▶ **PROVIDED MATERIAL**:
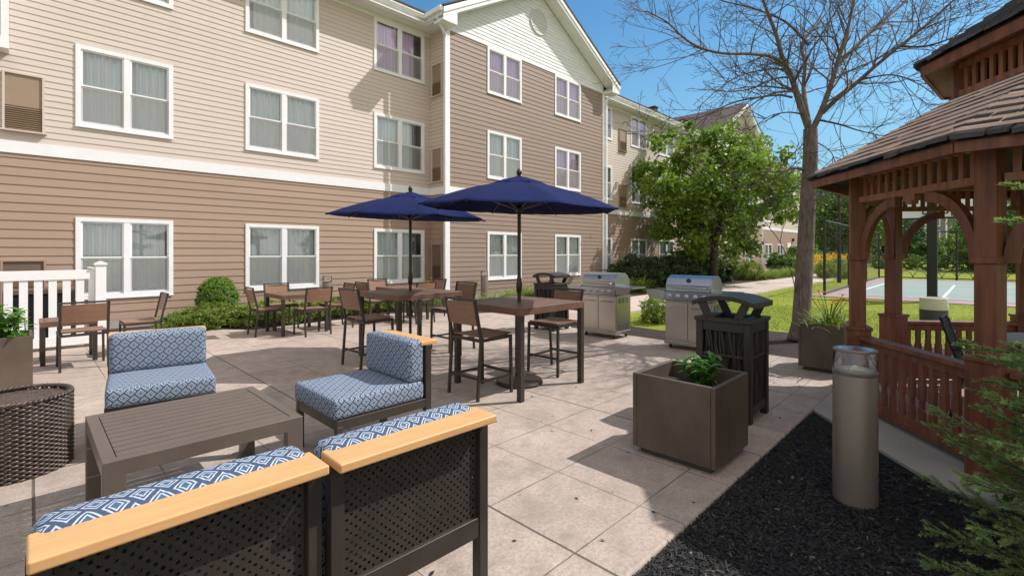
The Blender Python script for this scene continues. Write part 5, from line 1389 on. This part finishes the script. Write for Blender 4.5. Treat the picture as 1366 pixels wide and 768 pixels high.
for wi,(z,L,el) in enumerate(whorl):
    nb=12 if z<1.1 else 8
    for i in range(nb):
        az=base_az+2*PI*i/nb+rs.gauss(0,.10)+wi*.37*(0 if i==0 and False else 1)
        LL=L*rs.uniform(.72,.97); e=R(el+rs.gauss(0,7)); vis=math.cos(az-base_az)>-.25
        dens=560 if vis else 140
        d=Vector((math.cos(az)*math.cos(e),math.sin(az)*math.cos(e),math.sin(e)))
        p=Vector((0,0,max(.04,z+rs.gauss(0,.07)))); mb=MB(); n=7; pts=[p.copy()]
        for k in range(n):
            d=(d+Vector((rs.gauss(0,.03),rs.gauss(0,.03),-.045+.02*k*.9))).normalized(); p=p+d*LL/n; pts.append(p.copy())
        mb.tube(pts,[.011*(1-.75*k/n) for k in range(n+1)],5,0,False)
        for k in range(n):
            if k>0: needles(mb,pts[k],pts[k+1],dens,.022,2 if k>=n-1 else 1,rs)
        tip=pts[-1]; needles(mb,tip-(pts[-1]-pts[-2])*.2,tip+d*.015,dens*2.5,.021,2,rs)
        ntw=15
        for k in range(ntw):
            u=.18+.78*k/(ntw-1); j=min(n-1,int(u*n)); q=pts[j].lerp(pts[j+1],u*n-j); ax=(pts[j+1]-pts[j]).normalized()
            sd=ax.cross(Vector((0,0,1))).normalized()*(1 if k%2 else -1)
            td=(ax*.85+sd*.75+Vector((0,0,rs.gauss(-.02,.14)))).normalized(); tl=(.32*(1-u)+.09)*rs.uniform(.7,1.15)*L
            a=q; m2=q+td*tl*.55; td2=(td+ax*.18+Vector((0,0,.05))).normalized(); z2=m2+td2*tl*.45
            mb.tube([a,m2,z2],[.0035,.0028,.0015],4,0,False)
            needles(mb,a,m2,dens,.022,1,rs); needles(mb,m2,z2,dens*1.15,.020,2 if rs.random()<.5 else 1,rs)
            if tl>.16:
                for s2 in (1,-1):
                    t3=(td+sd.cross(td).cross(td)*0+ax*s2*.7).normalized(); e3=m2+t3*tl*.35; mb.tube([m2,e3],[.0025,.0015],4,0,False); needles(mb,m2,e3,dens,.020,1 if rs.random()<.6 else 2,rs)
        mb.build('branch',[M['barkd'],M['spruce'],M['spruce_new']],spr)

▶ **WHAT IS ASKED**:
Repeat the material above word for word and skip every image in it.

▶ **COMPLETE RESPONSE**:
The Blender Python script for this scene continues. Write part 5, from line 1389 on. This part finishes the script. Write for Blender 4.5. Treat the picture as 1366 pixels wide and 768 pixels high.
for wi,(z,L,el) in enumerate(whorl):
    nb=12 if z<1.1 else 8
    for i in range(nb):
        az=base_az+2*PI*i/nb+rs.gauss(0,.10)+wi*.37*(0 if i==0 and False else 1)
        LL=L*rs.uniform(.72,.97); e=R(el+rs.gauss(0,7)); vis=math.cos(az-base_az)>-.25
        dens=560 if vis else 140
        d=Vector((math.cos(az)*math.cos(e),math.sin(az)*math.cos(e),math.sin(e)))
        p=Vector((0,0,max(.04,z+rs.gauss(0,.07)))); mb=MB(); n=7; pts=[p.copy()]
        for k in range(n):
            d=(d+Vector((rs.gauss(0,.03),rs.gauss(0,.03),-.045+.02*k*.9))).normalized(); p=p+d*LL/n; pts.append(p.copy())
        mb.tube(pts,[.011*(1-.75*k/n) for k in range(n+1)],5,0,False)
        for k in range(n):
            if k>0: needles(mb,pts[k],pts[k+1],dens,.022,2 if k>=n-1 else 1,rs)
        tip=pts[-1]; needles(mb,tip-(pts[-1]-pts[-2])*.2,tip+d*.015,dens*2.5,.021,2,rs)
        ntw=15
        for k in range(ntw):
            u=.18+.78*k/(ntw-1); j=min(n-1,int(u*n)); q=pts[j].lerp(pts[j+1],u*n-j); ax=(pts[j+1]-pts[j]).normalized()
            sd=ax.cross(Vector((0,0,1))).normalized()*(1 if k%2 else -1)
            td=(ax*.85+sd*.75+Vector((0,0,rs.gauss(-.02,.14)))).normalized(); tl=(.32*(1-u)+.09)*rs.uniform(.7,1.15)*L
            a=q; m2=q+td*tl*.55; td2=(td+ax*.18+Vector((0,0,.05))).normalized(); z2=m2+td2*tl*.45
            mb.tube([a,m2,z2],[.0035,.0028,.0015],4,0,False)
            needles(mb,a,m2,dens,.022,1,rs); needles(mb,m2,z2,dens*1.15,.020,2 if rs.random()<.5 else 1,rs)
            if tl>.16:
                for s2 in (1,-1):
                    t3=(td+sd.cross(td).cross(td)*0+ax*s2*.7).normalized(); e3=m2+t3*tl*.35; mb.tube([m2,e3],[.0025,.0015],4,0,False); needles(mb,m2,e3,dens,.020,1 if rs.random()<.6 else 2,rs)
        mb.build('branch',[M['barkd'],M['spruce'],M['spruce_new']],spr)